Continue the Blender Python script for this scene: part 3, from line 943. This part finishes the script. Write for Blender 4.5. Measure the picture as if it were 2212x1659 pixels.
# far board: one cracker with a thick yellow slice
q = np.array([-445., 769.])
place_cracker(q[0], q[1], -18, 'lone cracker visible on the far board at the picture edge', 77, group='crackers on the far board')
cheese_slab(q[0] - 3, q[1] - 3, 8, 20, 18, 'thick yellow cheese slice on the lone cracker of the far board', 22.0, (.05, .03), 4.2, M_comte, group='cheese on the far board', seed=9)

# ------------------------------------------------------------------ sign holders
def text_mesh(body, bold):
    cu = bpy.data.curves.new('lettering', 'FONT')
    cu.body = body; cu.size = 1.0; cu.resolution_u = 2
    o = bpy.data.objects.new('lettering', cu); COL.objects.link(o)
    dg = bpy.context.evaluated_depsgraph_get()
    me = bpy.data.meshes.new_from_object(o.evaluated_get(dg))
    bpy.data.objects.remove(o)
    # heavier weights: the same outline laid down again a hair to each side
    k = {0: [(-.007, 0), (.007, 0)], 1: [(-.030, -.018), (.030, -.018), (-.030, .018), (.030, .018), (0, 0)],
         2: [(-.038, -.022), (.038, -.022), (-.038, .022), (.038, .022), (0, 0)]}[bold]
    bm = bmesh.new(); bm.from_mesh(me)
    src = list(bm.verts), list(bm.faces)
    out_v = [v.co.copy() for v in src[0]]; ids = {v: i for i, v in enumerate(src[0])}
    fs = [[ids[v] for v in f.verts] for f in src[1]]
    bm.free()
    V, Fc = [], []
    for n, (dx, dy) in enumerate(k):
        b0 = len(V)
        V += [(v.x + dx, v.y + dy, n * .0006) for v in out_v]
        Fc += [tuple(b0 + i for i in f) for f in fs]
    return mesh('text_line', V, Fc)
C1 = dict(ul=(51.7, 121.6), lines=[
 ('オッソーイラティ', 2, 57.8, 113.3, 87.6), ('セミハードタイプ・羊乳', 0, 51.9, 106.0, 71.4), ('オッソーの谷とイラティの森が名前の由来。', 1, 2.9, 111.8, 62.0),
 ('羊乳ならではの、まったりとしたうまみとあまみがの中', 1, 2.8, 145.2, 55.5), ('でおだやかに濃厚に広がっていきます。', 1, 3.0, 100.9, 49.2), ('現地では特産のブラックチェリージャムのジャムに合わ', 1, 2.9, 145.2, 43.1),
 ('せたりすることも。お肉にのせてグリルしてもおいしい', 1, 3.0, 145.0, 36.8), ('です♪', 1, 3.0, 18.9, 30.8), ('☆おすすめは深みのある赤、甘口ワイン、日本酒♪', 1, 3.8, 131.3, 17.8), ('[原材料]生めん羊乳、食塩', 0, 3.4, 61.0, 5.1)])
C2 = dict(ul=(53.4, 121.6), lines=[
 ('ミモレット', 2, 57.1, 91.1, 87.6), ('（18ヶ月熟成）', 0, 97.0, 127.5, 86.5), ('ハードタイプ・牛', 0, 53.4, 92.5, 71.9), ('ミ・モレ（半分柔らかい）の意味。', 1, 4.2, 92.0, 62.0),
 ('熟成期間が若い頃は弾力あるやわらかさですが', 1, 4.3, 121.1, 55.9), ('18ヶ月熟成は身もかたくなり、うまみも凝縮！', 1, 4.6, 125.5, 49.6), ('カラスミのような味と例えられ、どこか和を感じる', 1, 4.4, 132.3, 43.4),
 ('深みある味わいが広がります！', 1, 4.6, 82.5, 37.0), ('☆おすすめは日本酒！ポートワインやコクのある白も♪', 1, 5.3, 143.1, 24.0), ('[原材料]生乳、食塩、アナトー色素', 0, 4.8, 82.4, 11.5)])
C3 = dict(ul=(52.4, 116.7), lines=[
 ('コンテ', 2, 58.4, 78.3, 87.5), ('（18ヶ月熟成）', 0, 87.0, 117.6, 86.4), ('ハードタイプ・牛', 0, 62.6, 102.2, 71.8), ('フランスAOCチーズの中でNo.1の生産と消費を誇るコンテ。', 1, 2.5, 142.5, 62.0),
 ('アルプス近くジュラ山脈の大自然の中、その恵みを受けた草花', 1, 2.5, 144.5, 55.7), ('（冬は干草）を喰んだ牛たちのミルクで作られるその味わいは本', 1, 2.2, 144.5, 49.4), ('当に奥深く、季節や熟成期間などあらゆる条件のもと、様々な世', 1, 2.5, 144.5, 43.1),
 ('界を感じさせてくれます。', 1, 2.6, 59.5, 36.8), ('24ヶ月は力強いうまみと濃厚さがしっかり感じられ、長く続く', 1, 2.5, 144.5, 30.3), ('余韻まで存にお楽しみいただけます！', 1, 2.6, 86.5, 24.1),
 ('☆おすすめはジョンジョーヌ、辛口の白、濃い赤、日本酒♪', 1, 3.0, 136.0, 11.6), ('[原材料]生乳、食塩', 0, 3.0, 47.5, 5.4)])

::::

→ **DIRECTIONS FOR THIS TASK**
Please reproduce each line exactly as written.

→ **COMPLETE OUTPUT**
Continue the Blender Python script for this scene: part 3, from line 943. This part finishes the script. Write for Blender 4.5. Measure the picture as if it were 2212x1659 pixels.
# far board: one cracker with a thick yellow slice
q = np.array([-445., 769.])
place_cracker(q[0], q[1], -18, 'lone cracker visible on the far board at the picture edge', 77, group='crackers on the far board')
cheese_slab(q[0] - 3, q[1] - 3, 8, 20, 18, 'thick yellow cheese slice on the lone cracker of the far board', 22.0, (.05, .03), 4.2, M_comte, group='cheese on the far board', seed=9)

# ------------------------------------------------------------------ sign holders
def text_mesh(body, bold):
    cu = bpy.data.curves.new('lettering', 'FONT')
    cu.body = body; cu.size = 1.0; cu.resolution_u = 2
    o = bpy.data.objects.new('lettering', cu); COL.objects.link(o)
    dg = bpy.context.evaluated_depsgraph_get()
    me = bpy.data.meshes.new_from_object(o.evaluated_get(dg))
    bpy.data.objects.remove(o)
    # heavier weights: the same outline laid down again a hair to each side
    k = {0: [(-.007, 0), (.007, 0)], 1: [(-.030, -.018), (.030, -.018), (-.030, .018), (.030, .018), (0, 0)],
         2: [(-.038, -.022), (.038, -.022), (-.038, .022), (.038, .022), (0, 0)]}[bold]
    bm = bmesh.new(); bm.from_mesh(me)
    src = list(bm.verts), list(bm.faces)
    out_v = [v.co.copy() for v in src[0]]; ids = {v: i for i, v in enumerate(src[0])}
    fs = [[ids[v] for v in f.verts] for f in src[1]]
    bm.free()
    V, Fc = [], []
    for n, (dx, dy) in enumerate(k):
        b0 = len(V)
        V += [(v.x + dx, v.y + dy, n * .0006) for v in out_v]
        Fc += [tuple(b0 + i for i in f) for f in fs]
    return mesh('text_line', V, Fc)
C1 = dict(ul=(51.7, 121.6), lines=[
 ('オッソーイラティ', 2, 57.8, 113.3, 87.6), ('セミハードタイプ・羊乳', 0, 51.9, 106.0, 71.4), ('オッソーの谷とイラティの森が名前の由来。', 1, 2.9, 111.8, 62.0),
 ('羊乳ならではの、まったりとしたうまみとあまみがの中', 1, 2.8, 145.2, 55.5), ('でおだやかに濃厚に広がっていきます。', 1, 3.0, 100.9, 49.2), ('現地では特産のブラックチェリージャムのジャムに合わ', 1, 2.9, 145.2, 43.1),
 ('せたりすることも。お肉にのせてグリルしてもおいしい', 1, 3.0, 145.0, 36.8), ('です♪', 1, 3.0, 18.9, 30.8), ('☆おすすめは深みのある赤、甘口ワイン、日本酒♪', 1, 3.8, 131.3, 17.8), ('[原材料]生めん羊乳、食塩', 0, 3.4, 61.0, 5.1)])
C2 = dict(ul=(53.4, 121.6), lines=[
 ('ミモレット', 2, 57.1, 91.1, 87.6), ('（18ヶ月熟成）', 0, 97.0, 127.5, 86.5), ('ハードタイプ・牛', 0, 53.4, 92.5, 71.9), ('ミ・モレ（半分柔らかい）の意味。', 1, 4.2, 92.0, 62.0),
 ('熟成期間が若い頃は弾力あるやわらかさですが', 1, 4.3, 121.1, 55.9), ('18ヶ月熟成は身もかたくなり、うまみも凝縮！', 1, 4.6, 125.5, 49.6), ('カラスミのような味と例えられ、どこか和を感じる', 1, 4.4, 132.3, 43.4),
 ('深みある味わいが広がります！', 1, 4.6, 82.5, 37.0), ('☆おすすめは日本酒！ポートワインやコクのある白も♪', 1, 5.3, 143.1, 24.0), ('[原材料]生乳、食塩、アナトー色素', 0, 4.8, 82.4, 11.5)])
C3 = dict(ul=(52.4, 116.7), lines=[
 ('コンテ', 2, 58.4, 78.3, 87.5), ('（18ヶ月熟成）', 0, 87.0, 117.6, 86.4), ('ハードタイプ・牛', 0, 62.6, 102.2, 71.8), ('フランスAOCチーズの中でNo.1の生産と消費を誇るコンテ。', 1, 2.5, 142.5, 62.0),
 ('アルプス近くジュラ山脈の大自然の中、その恵みを受けた草花', 1, 2.5, 144.5, 55.7), ('（冬は干草）を喰んだ牛たちのミルクで作られるその味わいは本', 1, 2.2, 144.5, 49.4), ('当に奥深く、季節や熟成期間などあらゆる条件のもと、様々な世', 1, 2.5, 144.5, 43.1),
 ('界を感じさせてくれます。', 1, 2.6, 59.5, 36.8), ('24ヶ月は力強いうまみと濃厚さがしっかり感じられ、長く続く', 1, 2.5, 144.5, 30.3), ('余韻まで存にお楽しみいただけます！', 1, 2.6, 86.5, 24.1),
 ('☆おすすめはジョンジョーヌ、辛口の白、濃い赤、日本酒♪', 1, 3.0, 136.0, 11.6), ('[原材料]生乳、食塩', 0, 3.0, 47.5, 5.4)])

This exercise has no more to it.